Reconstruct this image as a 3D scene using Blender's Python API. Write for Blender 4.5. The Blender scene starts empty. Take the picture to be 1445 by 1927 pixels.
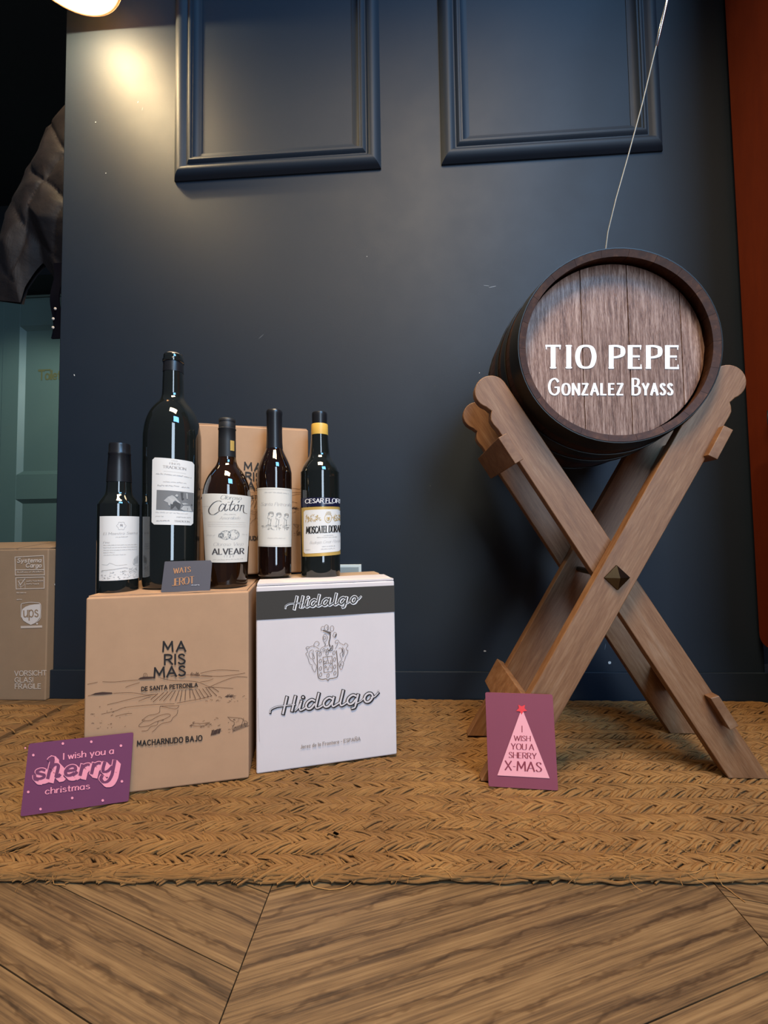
import bpy, math, random
import numpy as np
from mathutils import Vector, Matrix, noise
random.seed(7)
SC = bpy.context.scene
COL = SC.collection
PI = math.pi

# ---------------------------------------------------------------- camera
cam_d = bpy.data.cameras.new('camera'); cam = bpy.data.objects.new('camera', cam_d); COL.objects.link(cam)
yaw, pitch, roll = map(math.radians, (3.2, 2.58, 0.83))
F = Vector((-math.sin(yaw)*math.cos(pitch), math.cos(yaw)*math.cos(pitch), math.sin(pitch)))
R0 = Vector((math.cos(yaw), math.sin(yaw), 0)); U0 = R0.cross(F)
Rv = R0*math.cos(roll) - U0*math.sin(roll); Uv = U0*math.cos(roll) + R0*math.sin(roll)
M = Matrix((Rv, Uv, -F)).transposed().to_4x4(); M.translation = (0, -1.125, .437)
cam.matrix_world = M
cam_d.sensor_fit = 'VERTICAL'; cam_d.sensor_height = 36; cam_d.lens = 785.9/1927*36; cam_d.clip_start = .02
SC.camera = cam
# ---------------------------------------------------------------- world, lights, exposure
w = bpy.data.worlds.new('world'); SC.world = w; w.use_nodes = True
w.node_tree.nodes['Background'].inputs[0].default_value = (.55, .68, 1, 1)
w.node_tree.nodes['Background'].inputs[1].default_value = .06
def area(name, loc, target, sx, sy, power, color, shape='RECTANGLE'):
    l = bpy.data.lights.new(name, 'AREA'); l.shape = shape; l.size = sx; l.size_y = sy; l.energy = power; l.color = color
    o = bpy.data.objects.new(name, l); COL.objects.link(o); o.location = loc
    o.rotation_euler = (Vector(target)-Vector(loc)).to_track_quat('-Z', 'Y').to_euler(); return o
area('ceiling_light', (.1, -1.2, 2.45), (0, -.75, 0), .9, .5, 25, (1, .76, .48)).data.spread = math.radians(112)
area('window_light', (1.45, -3.4, 1.35), (.0, 0, .9), .7, 2.7, 52, (.66, .82, 1))
area('high_window_light', (1.55, -2.3, 2.9), (.1, 0, 1.6), 1.2, .8, 62, (.20, .54, 1))
SC.view_settings.view_transform = 'Standard'; SC.view_settings.look = 'None'
SC.view_settings.exposure = .38; SC.view_settings.gamma = 1; SC.view_settings.use_curve_mapping = False

# ---------------------------------------------------------------- helpers
def props(o, label=None, cat=None, group=None, kind=None):
    if label: o['label'] = label
    if cat: o['category'] = cat
    if group: o['group'] = group
    if kind: o['kind'] = kind
    return o
def empty(name, loc=(0, 0, 0), rz=0, **k):
    o = bpy.data.objects.new(name, None); COL.objects.link(o); o.location = loc; o.rotation_euler = (0, 0, rz)
    o.empty_display_size = .02
    return props(o, **k)
class MB:
    def __init__(s): s.v = []; s.f = []; s.uv = None
    def add(s, vs, fs):
        n = len(s.v); s.v += [tuple(p) for p in vs]; s.f += [tuple(i+n for i in f) for f in fs]
    def box(s, a, b):
        (x0, y0, z0), (x1, y1, z1) = a, b
        s.add([(x0,y0,z0),(x1,y0,z0),(x1,y1,z0),(x0,y1,z0),(x0,y0,z1),(x1,y0,z1),(x1,y1,z1),(x0,y1,z1)],
              [(0,3,2,1),(4,5,6,7),(0,1,5,4),(1,2,6,5),(2,3,7,6),(3,0,4,7)])
    def prism(s, pts, y0, y1):      # (x, z) outline pushed along y
        n = len(pts)
        s.add([(x,y0,z) for x,z in pts]+[(x,y1,z) for x,z in pts],
              [tuple(range(n)), tuple(range(2*n-1,n-1,-1))]+[(i,i+n,(i+1)%n+n,(i+1)%n) for i in range(n)])
    def lathe(s, prof, seg=48, a0=0, a1=2*PI, loc=(0,0,0)):
        full = abs(a1-a0-2*PI) < 1e-6; n = seg if full else seg+1
        vs = [(loc[0]+r*math.cos(a0+(a1-a0)*i/seg), loc[1]+r*math.sin(a0+(a1-a0)*i/seg), loc[2]+z) for r, z in prof for i in range(n)]
        fs = [(j*n+i, j*n+(i+1)%n, (j+1)*n+(i+1)%n, (j+1)*n+i) for j in range(len(prof)-1) for i in range(n if full else seg)]
        s.add(vs, fs)
    def tube(s, pts, r, seg=8, cap=True):
        pts = [Vector(p) for p in pts]; n = len(pts); vs = []
        for i, p in enumerate(pts):
            t = (pts[min(i+1,n-1)]-pts[max(i-1,0)]).normalized()
            a = t.orthogonal().normalized() if abs(t.z) > .9 else t.cross(Vector((0,0,1))).normalized()
            b = t.cross(a); rr = r[i] if isinstance(r, (list, tuple)) else r
            vs += [p+a*rr*math.cos(2*PI*k/seg)+b*rr*math.sin(2*PI*k/seg) for k in range(seg)]
        fs = [(j*seg+i, j*seg+(i+1)%seg, (j+1)*seg+(i+1)%seg, (j+1)*seg+i) for j in range(n-1) for i in range(seg)]
        if cap: fs += [tuple(range(seg-1,-1,-1)), tuple(range((n-1)*seg, n*seg))]
        s.add(vs, fs)
    def grid(s, fn, nu, nv):
        vs = [fn(i/nu, j/nv) for j in range(nv+1) for i in range(nu+1)]
        s.add(vs, [(j*(nu+1)+i, j*(nu+1)+i+1, (j+1)*(nu+1)+i+1, (j+1)*(nu+1)+i) for j in range(nv) for i in range(nu)])
    def build(s, name, mat, parent=None, smooth=False, bevel=0, seg=2, **k):
        me = bpy.data.meshes.new(name); me.from_pydata(s.v, [], s.f); me.update()
        if s.uv is not None:
            l = me.uv_layers.new(name='UVMap'); idx = np.empty(len(me.loops), 'i'); me.loops.foreach_get('vertex_index', idx)
            l.data.foreach_set('uv', np.asarray(s.uv, 'f')[idx].ravel())
        me.materials.append(mat)
        if smooth: me.shade_smooth()
        o = bpy.data.objects.new(name, me); COL.objects.link(o)
        if parent: o.parent = parent
        if bevel:
            m = o.modifiers.new('bevel', 'BEVEL'); m.width = bevel; m.segments = seg; m.limit_method = 'ANGLE'; m.angle_limit = .6
            me.shade_smooth(); m2 = o.modifiers.new('wn', 'WEIGHTED_NORMAL')
        return props(o, **k)
def sharp(o, deg=35):
    me = o.data; me.set_sharp_from_angle(angle=math.radians(deg)); return o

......

**SHORT PROBLEM:** Reproduce the whole listing exactly, but not the images in it.

**SOLUTION:**
Reconstruct this image as a 3D scene using Blender's Python API. Write for Blender 4.5. The Blender scene starts empty. Take the picture to be 1445 by 1927 pixels.
import bpy, math, random
import numpy as np
from mathutils import Vector, Matrix, noise
random.seed(7)
SC = bpy.context.scene
COL = SC.collection
PI = math.pi

# ---------------------------------------------------------------- camera
cam_d = bpy.data.cameras.new('camera'); cam = bpy.data.objects.new('camera', cam_d); COL.objects.link(cam)
yaw, pitch, roll = map(math.radians, (3.2, 2.58, 0.83))
F = Vector((-math.sin(yaw)*math.cos(pitch), math.cos(yaw)*math.cos(pitch), math.sin(pitch)))
R0 = Vector((math.cos(yaw), math.sin(yaw), 0)); U0 = R0.cross(F)
Rv = R0*math.cos(roll) - U0*math.sin(roll); Uv = U0*math.cos(roll) + R0*math.sin(roll)
M = Matrix((Rv, Uv, -F)).transposed().to_4x4(); M.translation = (0, -1.125, .437)
cam.matrix_world = M
cam_d.sensor_fit = 'VERTICAL'; cam_d.sensor_height = 36; cam_d.lens = 785.9/1927*36; cam_d.clip_start = .02
SC.camera = cam
# ---------------------------------------------------------------- world, lights, exposure
w = bpy.data.worlds.new('world'); SC.world = w; w.use_nodes = True
w.node_tree.nodes['Background'].inputs[0].default_value = (.55, .68, 1, 1)
w.node_tree.nodes['Background'].inputs[1].default_value = .06
def area(name, loc, target, sx, sy, power, color, shape='RECTANGLE'):
    l = bpy.data.lights.new(name, 'AREA'); l.shape = shape; l.size = sx; l.size_y = sy; l.energy = power; l.color = color
    o = bpy.data.objects.new(name, l); COL.objects.link(o); o.location = loc
    o.rotation_euler = (Vector(target)-Vector(loc)).to_track_quat('-Z', 'Y').to_euler(); return o
area('ceiling_light', (.1, -1.2, 2.45), (0, -.75, 0), .9, .5, 25, (1, .76, .48)).data.spread = math.radians(112)
area('window_light', (1.45, -3.4, 1.35), (.0, 0, .9), .7, 2.7, 52, (.66, .82, 1))
area('high_window_light', (1.55, -2.3, 2.9), (.1, 0, 1.6), 1.2, .8, 62, (.20, .54, 1))
SC.view_settings.view_transform = 'Standard'; SC.view_settings.look = 'None'
SC.view_settings.exposure = .38; SC.view_settings.gamma = 1; SC.view_settings.use_curve_mapping = False

# ---------------------------------------------------------------- helpers
def props(o, label=None, cat=None, group=None, kind=None):
    if label: o['label'] = label
    if cat: o['category'] = cat
    if group: o['group'] = group
    if kind: o['kind'] = kind
    return o
def empty(name, loc=(0, 0, 0), rz=0, **k):
    o = bpy.data.objects.new(name, None); COL.objects.link(o); o.location = loc; o.rotation_euler = (0, 0, rz)
    o.empty_display_size = .02
    return props(o, **k)
class MB:
    def __init__(s): s.v = []; s.f = []; s.uv = None
    def add(s, vs, fs):
        n = len(s.v); s.v += [tuple(p) for p in vs]; s.f += [tuple(i+n for i in f) for f in fs]
    def box(s, a, b):
        (x0, y0, z0), (x1, y1, z1) = a, b
        s.add([(x0,y0,z0),(x1,y0,z0),(x1,y1,z0),(x0,y1,z0),(x0,y0,z1),(x1,y0,z1),(x1,y1,z1),(x0,y1,z1)],
              [(0,3,2,1),(4,5,6,7),(0,1,5,4),(1,2,6,5),(2,3,7,6),(3,0,4,7)])
    def prism(s, pts, y0, y1):      # (x, z) outline pushed along y
        n = len(pts)
        s.add([(x,y0,z) for x,z in pts]+[(x,y1,z) for x,z in pts],
              [tuple(range(n)), tuple(range(2*n-1,n-1,-1))]+[(i,i+n,(i+1)%n+n,(i+1)%n) for i in range(n)])
    def lathe(s, prof, seg=48, a0=0, a1=2*PI, loc=(0,0,0)):
        full = abs(a1-a0-2*PI) < 1e-6; n = seg if full else seg+1
        vs = [(loc[0]+r*math.cos(a0+(a1-a0)*i/seg), loc[1]+r*math.sin(a0+(a1-a0)*i/seg), loc[2]+z) for r, z in prof for i in range(n)]
        fs = [(j*n+i, j*n+(i+1)%n, (j+1)*n+(i+1)%n, (j+1)*n+i) for j in range(len(prof)-1) for i in range(n if full else seg)]
        s.add(vs, fs)
    def tube(s, pts, r, seg=8, cap=True):
        pts = [Vector(p) for p in pts]; n = len(pts); vs = []
        for i, p in enumerate(pts):
            t = (pts[min(i+1,n-1)]-pts[max(i-1,0)]).normalized()
            a = t.orthogonal().normalized() if abs(t.z) > .9 else t.cross(Vector((0,0,1))).normalized()
            b = t.cross(a); rr = r[i] if isinstance(r, (list, tuple)) else r
            vs += [p+a*rr*math.cos(2*PI*k/seg)+b*rr*math.sin(2*PI*k/seg) for k in range(seg)]
        fs = [(j*seg+i, j*seg+(i+1)%seg, (j+1)*seg+(i+1)%seg, (j+1)*seg+i) for j in range(n-1) for i in range(seg)]
        if cap: fs += [tuple(range(seg-1,-1,-1)), tuple(range((n-1)*seg, n*seg))]
        s.add(vs, fs)
    def grid(s, fn, nu, nv):
        vs = [fn(i/nu, j/nv) for j in range(nv+1) for i in range(nu+1)]
        s.add(vs, [(j*(nu+1)+i, j*(nu+1)+i+1, (j+1)*(nu+1)+i+1, (j+1)*(nu+1)+i) for j in range(nv) for i in range(nu)])
    def build(s, name, mat, parent=None, smooth=False, bevel=0, seg=2, **k):
        me = bpy.data.meshes.new(name); me.from_pydata(s.v, [], s.f); me.update()
        if s.uv is not None:
            l = me.uv_layers.new(name='UVMap'); idx = np.empty(len(me.loops), 'i'); me.loops.foreach_get('vertex_index', idx)
            l.data.foreach_set('uv', np.asarray(s.uv, 'f')[idx].ravel())
        me.materials.append(mat)
        if smooth: me.shade_smooth()
        o = bpy.data.objects.new(name, me); COL.objects.link(o)
        if parent: o.parent = parent
        if bevel:
            m = o.modifiers.new('bevel', 'BEVEL'); m.width = bevel; m.segments = seg; m.limit_method = 'ANGLE'; m.angle_limit = .6
            me.shade_smooth(); m2 = o.modifiers.new('wn', 'WEIGHTED_NORMAL')
        return props(o, **k)
def sharp(o, deg=35):
    me = o.data; me.set_sharp_from_angle(angle=math.radians(deg)); return o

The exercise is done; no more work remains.